Palma, jueves 8 de agosto de 2024
Desde La Habana, Camerún
Por Víctor M. Conejo
José Luis Luna (ver galería)
Puede parecer un simplismo pero en absoluto lo es: no hay que olvidar nunca que Richard Bona (Minta, 1967) es camerunés. Es decir, dado su origen, su esencia musical como africano es melódica y no percutiva, como sí es en otras zonas del continente. El caldero en el que nació y maceró su concepción artística no son los latidos metódicamente acompasados que llevan a lo rítmico y a la percusión, sino el fluir del riego sanguíneo que conduce a la cadencia y a la armonía. Además, el músico no nació en una ciudad o pueblo, sino en una gran comuna, organización social muy habitual en su país.
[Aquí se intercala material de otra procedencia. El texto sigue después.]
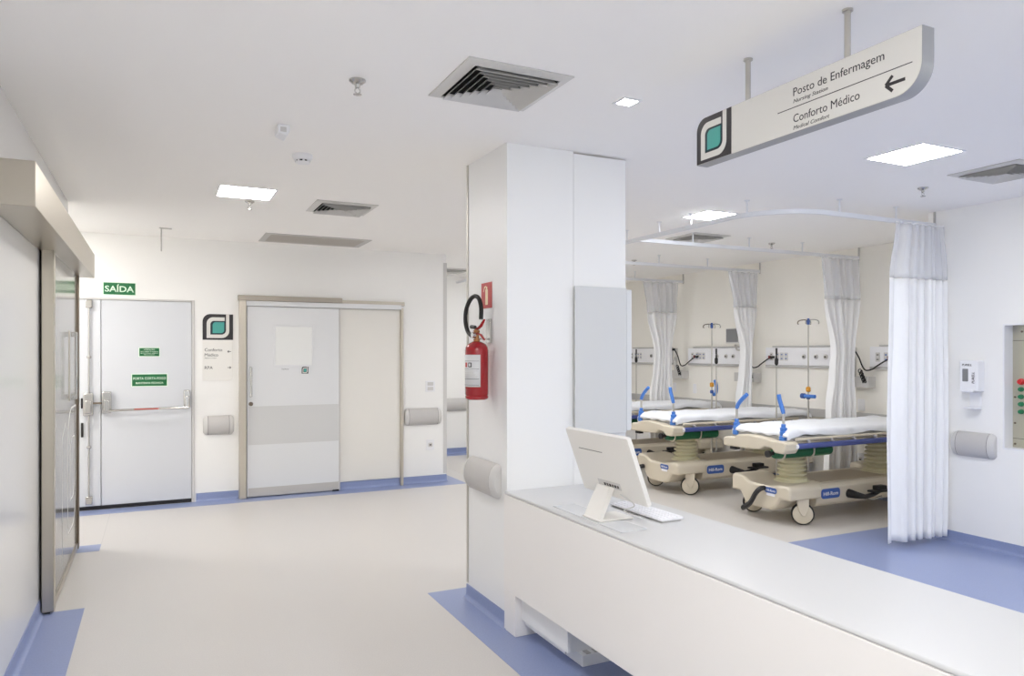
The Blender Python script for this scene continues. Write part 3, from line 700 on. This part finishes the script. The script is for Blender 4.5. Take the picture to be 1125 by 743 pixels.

Eso le ha aportado otra de sus características como creador e intérprete: la generosidad que surge del placer de compartir.
¿Qué puede pasar por tanto si se juntan un camerunés y un cubano a hacer música bajo el tamiz del jazz? Melodía por encima de todo. No es que no hubiera jazz, pero desde luego fue un concierto amable. Un recital para oídos no necesariamente profanos, pero tampoco especialmente cultivados. El recurso habitual cuando alguien gigantesco como Bona se acerca a repertorio popular suele ser arrancar un tema e incluir minutos y minutos de solo o de improvisación, bien del protagonista bien en rueda con el resto de la banda, pero en este concierto lo que primó fue mecerse en la melodía y el canto. Y claro, hablamos de la voz, la preciosa voz aguda de Richard Bona: cada interpretación fue encantadora. Más, fue divina.
Al piano, Alfredo Rodríguez evidencia su sólida formación clásica. Por supuesto que es un portento del jazz (cubano, caribeño, latino, universal), pero siendo rigorista se podría afirmar que si bien la mano izquierda estuvo impecable, martilleante, rica, infalible, la derecha sonó demasiado neoclásica. En general hubo apuntes funk, arabizantes y hasta sinfónicos, pero sobre todo hubo un viaje hasta el Club Tropicana de los años 50 («Ay, mamá Inés», «Guantanamera», «El manisero», «Quizás, quizás, quizás»), aquel donde la sabiduría musical conjugó a la perfección con el puro divertimento de las masas. Y en el centro, el griot camerunés, el contador de historias, el narrador hipnótico de sonrisa perenne que todo lo que toca lo convierte en un continente de música.